All Adam knew was his simple existence as a woodsman until an encounter with a bird and a fight with Beastman made him feel like there was something with this life that wasn’t quite right.
HE-MAN AND THE MASTERS OF THE UNIVERSE #2
WRITER: JAMES ROBINSON AND KEITH GIFFEN
ARTIST: PHILIP TAN and HOWARD PORTER
COLORIST: ALLEN PASSALAQUA and THE HORIES
LETTERER: CARLOS M. MANGUAL
EDITOR: BEN ABERNATHY
PUBLISHER: DC COMICS
COVER PRICE: $2.99
Previously in He-Man and the Masters of the Universe: Skeletor used his magic to alter Eternia. Now he’s in charge and none of the Masters of the Universe remember who they are. Thanks to the Sorceress, though, The Most Powerful Man in the Universe has started on a quest to regain his memories and his destiny.
NOT THE MISHMASH I EXPECTED
James Robinson was writing this book. Then he wasn’t. Then it was delayed a month. This recipe for disaster could have resulted in a verbal chimera—a literary beast neither wholly of Robinson nor his replacement Keith Giffen. Glory of glories, however, the story flows well and picks up a lot of speed from last issue, which had to perform the twin labors of reintroducing the character and doing so in an unfamiliar setting.
The story moves at a good pace with the exception of the first five pages, which serve as the denouement of Beastman’s failure to kill Adam in the first issue. It’s essentially exposition disguised as a long dressing down from Skeletor. It felt unnecessary at first, but with the gap between this issue and the last it was probably a good move to front load all the recap information.
This issue finds Adam taken by a desert tribe after wandering through the desert and rhapsodizing on the wonder of the world outside his forest.
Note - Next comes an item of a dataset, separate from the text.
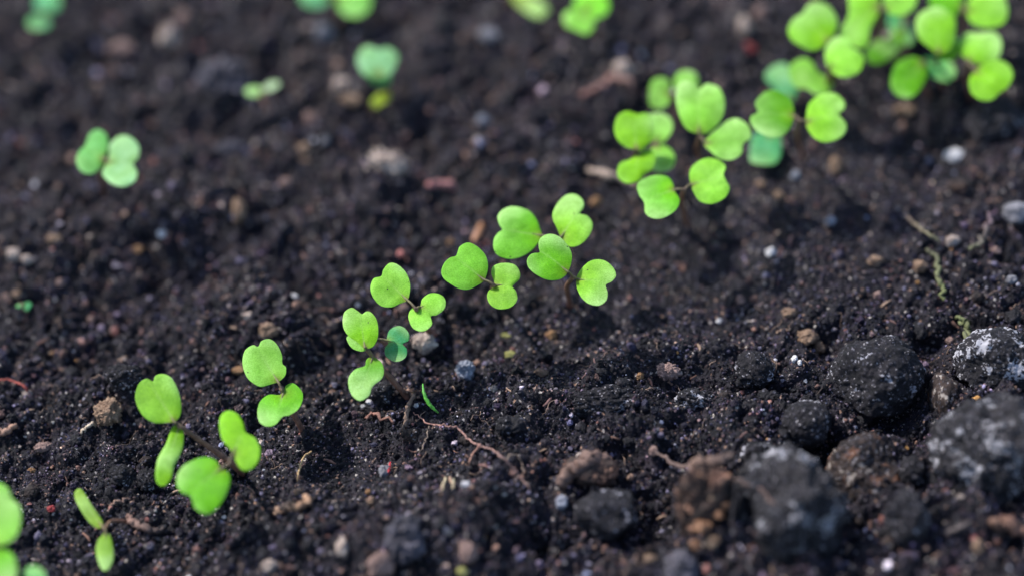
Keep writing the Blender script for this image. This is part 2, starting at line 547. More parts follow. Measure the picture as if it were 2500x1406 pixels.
# ------------------------------------------------------------------ crumbs nobody could count
def scatter(name, label, n, rmin, rmax, power, palette, keep, sink, mat, seed, subdiv=2, tint_patch=True):
    rr = np.random.default_rng(seed)
    x = rr.uniform(-.19, .19, n); y = rr.uniform(-.13, .18, n)
    k = keep(x, y, rr)
    x, y = x[k], y[k]; n = len(x)
    r = rmin * (1 - rr.uniform(0, 1, n) * (1 - (rmin / rmax) ** power)) ** (-1 / power)
    z = hgrid(x, y) + r * (1 - sink * rr.uniform(.6, 1.6, n))
    me = bpy.data.meshes.new(name)
    me.vertices.add(n); me.vertices.foreach_set('co', np.stack([x, y, z], 1).ravel())
    def attr(nm, typ, data, key):
        a_ = me.attributes.new(nm, typ, 'POINT'); a_.data.foreach_set(key, np.ascontiguousarray(data).ravel())
    attr('turn', 'FLOAT_VECTOR', rr.uniform(0, 6.28, (n, 3)), 'vector')
    attr('size', 'FLOAT_VECTOR', r[:, None] * rr.uniform(.65, 1.2, (n, 3)), 'vector')
    attr('pick', 'INT', rr.integers(0, 5, n).astype(np.int32), 'value')
    cols = np.array([p_[1] for p_ in palette]); pr = np.array([p_[0] for p_ in palette], float); pr /= pr.sum()
    ci = rr.choice(len(cols), n, p=pr)
    tone = np.ones((n, 4)); tone[:, :3] = cols[ci] * rr.uniform(.65, 1.4, (n, 1))
    patch = np.exp(.85 * vnoise2(x / .0042, y / .0042, 31) + .8 * vnoise2(x / .0105, y / .0105, 32))
    warm = np.clip(vnoise2(x / .0075, y / .0075, 33) * 1.6 - .1, 0, 1)[:, None]
    tone[:, :3] *= patch[:, None] ** (1.0 if tint_patch else .25) * (1 + warm * np.array([.55, .15, .12]))
    tone = np.clip(tone, 0, .8)
    attr('tone', 'FLOAT_COLOR', tone, 'color')
    o = link(bpy.data.objects.new(name, me))
    o['kind'] = 'stuff'; o['label'] = label
    ng = bpy.data.node_groups.new(name, 'GeometryNodeTree')
    ng.interface.new_socket('Geometry', in_out='INPUT', socket_type='NodeSocketGeometry')
    ng.interface.new_socket('Geometry', in_out='OUTPUT', socket_type='NodeSocketGeometry')
    A = lambda kind: ng.nodes.new(kind)
    gi, go = A('NodeGroupInput'), A('NodeGroupOutput')
    join = A('GeometryNodeJoinGeometry')
    for q in range(5):
        s = A('GeometryNodeMeshIcoSphere'); s.inputs['Radius'].default_value = 1; s.inputs['Subdivisions'].default_value = subdiv + 1
        pos = A('GeometryNodeInputPosition')
        add = A('ShaderNodeVectorMath'); add.operation = 'ADD'; add.inputs[1].default_value = (q * 7.3, q * 3.1, q * 1.7)
        ng.links.new(pos.outputs[0], add.inputs[0])
        nz = A('ShaderNodeTexNoise'); nz.inputs['Scale'].default_value = 1.25; nz.inputs['Detail'].default_value = 3; nz.inputs['Roughness'].default_value = .7
        ng.links.new(add.outputs[0], nz.inputs['Vector'])
        mm = A('ShaderNodeMath'); mm.operation = 'MULTIPLY_ADD'; mm.inputs[1].default_value = 1.9; mm.inputs[2].default_value = .05
        ng.links.new(nz.outputs[0], mm.inputs[0])
        sc_ = A('ShaderNodeVectorMath'); sc_.operation = 'SCALE'
        ng.links.new(pos.outputs[0], sc_.inputs[0]); ng.links.new(mm.outputs[0], sc_.inputs['Scale'])
        sp = A('GeometryNodeSetPosition')
        ng.links.new(s.outputs[0], sp.inputs[0]); ng.links.new(sc_.outputs[0], sp.inputs['Position'])
        g2 = A('GeometryNodeGeometryToInstance')
        ng.links.new(sp.outputs[0], g2.inputs[0]); ng.links.new(g2.outputs[0], join.inputs[0])
    sm = A('GeometryNodeSetMaterial'); sm.inputs['Material'].default_value = mat
    iop = A('GeometryNodeInstanceOnPoints'); iop.inputs['Pick Instance'].default_value = True
    ng.links.new(gi.outputs[0], iop.inputs['Points'])
    ng.links.new(join.outputs[0], sm.inputs[0]); ng.links.new(sm.outputs[0], iop.inputs['Instance'])
    for nm, typ, sock in (('pick', 'INT', 'Instance Index'), ('turn', 'FLOAT_VECTOR', 'Rotation'), ('size', 'FLOAT_VECTOR', 'Scale')):
        na = A('GeometryNodeInputNamedAttribute'); na.data_type = typ; na.inputs['Name'].default_value = nm
        ng.links.new(na.outputs['Attribute'], iop.inputs[sock])
    ng.links.new(iop.outputs[0], go.inputs[0])
    md = o.modifiers.new('scatter', 'NODES'); md.node_group = ng
    return o

def keep_dens(base, nscale, seed_):
    def f(x, y, rr):
        d = base + (1 - base) * np.clip(.5 + 1.1 * vnoise2(x / nscale, y / nscale, seed_), 0, 1)
        return rr.uniform(0, 1, len(x)) < d * (.22 + .78 * roughness(x, y))
    return f

DARK = [(44, (.0050, .0048, .0082)), (22, (.0090, .0079, .0150)), (12, (.0185, .0158, .031)), (9, (.036, .024, .029)), (7, (.042, .039, .068)), (5, (.086, .056, .056)), (3.5, (.125, .110, .165)), (1.2, (.22, .19, .22))]
scatter('soil_crumbs', 'dark crumbs of soil covering the bed', 150000, .00020, .0013, 3.0, DARK, keep_dens(.3, .012, 91), .45, M['crumb'], 5)
def near(x, y, rr):
    return (y > -.12) & (y < .075) & (np.abs(x) < .165) & (rr.uniform(0, 1, len(x)) < np.clip(1.15 - np.clip(y, 0, 1) / .10, .2, 1))
scatter('soil_dust', 'finest grains of dark soil dusting every lump', 420000, .00009, .0005, 1.6, DARK + [(1.5, (.26, .24, .27)), (1, (.26, .18, .13))], near, .6, M['crumb'], 8, 0)
LIGHT = [(32, (.15, .085, .070)), (18, (.22, .14, .105)), (22, (.12, .11, .15)), (8, (.36, .29, .25)), (2.5, (.50, .48, .52)), (6, (.24, .11, .095)), (5, (.17, .19, .28)), (1, (.34, .18, .06))]
scatter('soil_grit', 'tan, pinkish and white grit mixed into the soil', 15000, .00016, .00125, 1.75, LIGHT, keep_dens(.16, .018, 95), .6, M['crumb'], 6, 2, False)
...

While with them he discovers his heretofore unknown skill with a sword while fighting for his life and meets a new (old) friend who also seems to have an inkling that things are not right with the world. I hope the next issue finally leads Adam to the truth about himself; the slowly unraveling mystery has worked for the past two issues, but I worry it will go stale if carried on beyond the third.
BEYOND SATISFYING
Let me get this out of the way right upfront: This issue’s art, a combination of Philip Tan and Howard Porter, is excellent. My only criticisms are nitpicks.
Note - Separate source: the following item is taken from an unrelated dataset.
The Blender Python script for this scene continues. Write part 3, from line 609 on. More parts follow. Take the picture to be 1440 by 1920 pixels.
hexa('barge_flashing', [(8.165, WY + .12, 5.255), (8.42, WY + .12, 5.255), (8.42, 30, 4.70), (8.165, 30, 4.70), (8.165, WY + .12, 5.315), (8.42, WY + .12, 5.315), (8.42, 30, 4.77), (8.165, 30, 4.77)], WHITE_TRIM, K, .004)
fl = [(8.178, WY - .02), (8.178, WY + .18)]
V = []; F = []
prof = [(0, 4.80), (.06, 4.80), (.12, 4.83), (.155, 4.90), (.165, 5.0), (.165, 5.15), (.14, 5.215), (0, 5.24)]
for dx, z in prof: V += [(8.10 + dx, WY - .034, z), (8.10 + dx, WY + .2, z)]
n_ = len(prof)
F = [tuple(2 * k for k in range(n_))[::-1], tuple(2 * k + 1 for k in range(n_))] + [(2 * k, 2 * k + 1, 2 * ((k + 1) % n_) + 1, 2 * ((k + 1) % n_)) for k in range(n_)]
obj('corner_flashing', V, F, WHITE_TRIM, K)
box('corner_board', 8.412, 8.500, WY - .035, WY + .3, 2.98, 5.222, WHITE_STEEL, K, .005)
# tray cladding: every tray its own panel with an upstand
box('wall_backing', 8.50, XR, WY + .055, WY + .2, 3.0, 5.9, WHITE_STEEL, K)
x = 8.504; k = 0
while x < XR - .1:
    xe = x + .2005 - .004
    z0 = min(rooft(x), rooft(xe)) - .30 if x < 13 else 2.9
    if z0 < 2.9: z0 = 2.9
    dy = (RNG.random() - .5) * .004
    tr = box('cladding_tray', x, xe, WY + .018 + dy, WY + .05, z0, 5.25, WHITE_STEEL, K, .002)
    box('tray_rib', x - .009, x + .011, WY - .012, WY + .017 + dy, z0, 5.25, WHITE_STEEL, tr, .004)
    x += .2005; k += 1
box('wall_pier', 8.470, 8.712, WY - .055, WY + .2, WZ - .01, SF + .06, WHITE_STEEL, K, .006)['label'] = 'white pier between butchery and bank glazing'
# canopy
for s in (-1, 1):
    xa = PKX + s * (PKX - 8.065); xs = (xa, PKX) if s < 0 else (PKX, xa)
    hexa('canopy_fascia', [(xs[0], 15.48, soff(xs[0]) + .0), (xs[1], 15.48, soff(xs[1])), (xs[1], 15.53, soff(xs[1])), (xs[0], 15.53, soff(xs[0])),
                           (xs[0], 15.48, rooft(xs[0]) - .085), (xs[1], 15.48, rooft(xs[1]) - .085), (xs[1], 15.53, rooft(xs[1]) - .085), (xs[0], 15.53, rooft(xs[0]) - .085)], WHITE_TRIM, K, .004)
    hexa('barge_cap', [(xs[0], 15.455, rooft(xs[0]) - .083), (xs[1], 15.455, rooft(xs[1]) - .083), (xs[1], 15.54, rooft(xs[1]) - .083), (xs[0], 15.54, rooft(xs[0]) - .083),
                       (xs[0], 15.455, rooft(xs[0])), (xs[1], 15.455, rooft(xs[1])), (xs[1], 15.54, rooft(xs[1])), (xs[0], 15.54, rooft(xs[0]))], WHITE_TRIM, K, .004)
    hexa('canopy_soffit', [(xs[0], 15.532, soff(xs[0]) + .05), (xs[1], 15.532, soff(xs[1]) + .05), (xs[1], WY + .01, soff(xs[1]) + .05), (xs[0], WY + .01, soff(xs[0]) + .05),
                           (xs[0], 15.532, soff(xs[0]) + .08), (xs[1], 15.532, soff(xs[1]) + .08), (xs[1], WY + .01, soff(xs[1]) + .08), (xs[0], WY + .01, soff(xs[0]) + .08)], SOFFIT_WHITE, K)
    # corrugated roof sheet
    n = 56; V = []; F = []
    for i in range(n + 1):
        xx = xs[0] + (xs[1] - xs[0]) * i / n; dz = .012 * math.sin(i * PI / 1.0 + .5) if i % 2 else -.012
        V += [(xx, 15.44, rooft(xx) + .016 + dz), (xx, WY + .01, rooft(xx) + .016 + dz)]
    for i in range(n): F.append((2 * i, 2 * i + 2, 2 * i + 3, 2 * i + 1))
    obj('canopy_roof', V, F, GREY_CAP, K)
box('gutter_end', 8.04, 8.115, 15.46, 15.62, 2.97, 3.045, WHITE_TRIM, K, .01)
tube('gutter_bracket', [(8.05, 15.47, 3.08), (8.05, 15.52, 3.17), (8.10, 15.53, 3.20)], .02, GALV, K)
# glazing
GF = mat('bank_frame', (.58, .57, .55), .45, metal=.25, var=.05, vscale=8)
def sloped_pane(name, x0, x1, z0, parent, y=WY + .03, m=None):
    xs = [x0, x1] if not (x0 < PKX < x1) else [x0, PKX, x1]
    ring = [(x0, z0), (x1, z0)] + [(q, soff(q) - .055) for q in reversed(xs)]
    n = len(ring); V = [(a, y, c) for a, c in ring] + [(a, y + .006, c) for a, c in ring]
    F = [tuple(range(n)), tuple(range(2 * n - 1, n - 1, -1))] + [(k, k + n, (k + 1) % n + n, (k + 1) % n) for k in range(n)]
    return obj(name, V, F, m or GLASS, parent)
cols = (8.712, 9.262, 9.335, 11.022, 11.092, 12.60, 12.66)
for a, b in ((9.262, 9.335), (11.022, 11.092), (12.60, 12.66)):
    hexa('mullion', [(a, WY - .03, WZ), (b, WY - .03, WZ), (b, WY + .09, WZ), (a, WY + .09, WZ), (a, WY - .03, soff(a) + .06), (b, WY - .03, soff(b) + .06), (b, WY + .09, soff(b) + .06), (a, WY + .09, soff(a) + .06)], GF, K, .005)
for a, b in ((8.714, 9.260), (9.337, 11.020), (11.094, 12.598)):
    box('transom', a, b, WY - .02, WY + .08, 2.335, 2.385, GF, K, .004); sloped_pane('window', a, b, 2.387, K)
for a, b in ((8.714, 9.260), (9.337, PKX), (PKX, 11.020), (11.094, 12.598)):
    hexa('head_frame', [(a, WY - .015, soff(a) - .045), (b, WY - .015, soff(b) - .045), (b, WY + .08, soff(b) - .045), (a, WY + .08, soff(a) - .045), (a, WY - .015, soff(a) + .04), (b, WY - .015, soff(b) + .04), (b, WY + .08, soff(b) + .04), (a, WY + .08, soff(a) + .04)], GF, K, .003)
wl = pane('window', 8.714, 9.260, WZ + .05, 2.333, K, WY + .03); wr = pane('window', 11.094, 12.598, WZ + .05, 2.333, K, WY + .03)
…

Skeletor’s rule has ravaged Eternia and the art is tremendously effective at portraying the landscape as hopeless and barren, especially Skeletor’s stronghold at Castle Greyskull. The first issue was limited to Adam’s forest, so this is the first wider glimpse we get of this “Alternia” which has never had He-Man to check his uncle’s ambitions.
The first few pages are a conversation between Skeletor and Beastman in which they both look particularly monstrous. It’s nice to see these guys drawn with the kind of menace they were denied in the cartoon. What’s more, looking behind them in these panels you can see the utter desolation they’ve wrought upon the world—the landscape has two features: ruins and dunes. On their own, each of these panels are wonderful, but there’s a sameness about them. Consequently, they lack definition and kind of melt together in the two-page spread.
Trapjaw’s presentation lacked detail and was kind of a disappointment for me. Despite being the issue’s chief antagonist, he never really gets a panel to himself; nothing where we can see him in full and absorb who he is and what he represents. Instead, he just feels like a monster of the week.
BOTTOM LINE: IT HAS THE POWER
I thoroughly enjoyed the first issue of this mini, but wasn’t totally sold until this one. I wouldn’t mind seeing an ongoing grow out of this If the next couple of issue can hold up, but it would likely lose some of the magic if Eternia is reverted to its status quo. This book, like some other 1980s-based titles, is taking poorly written, toy-hawking premise and turning it into a grown-up, three-dimensional work we never could have hoped for on television. Buy this series if you’re a man child He-Man fan, or if you just have fond memories of watching the cartoon from your high-chair—you’ll enjoy it. Four and a half stars.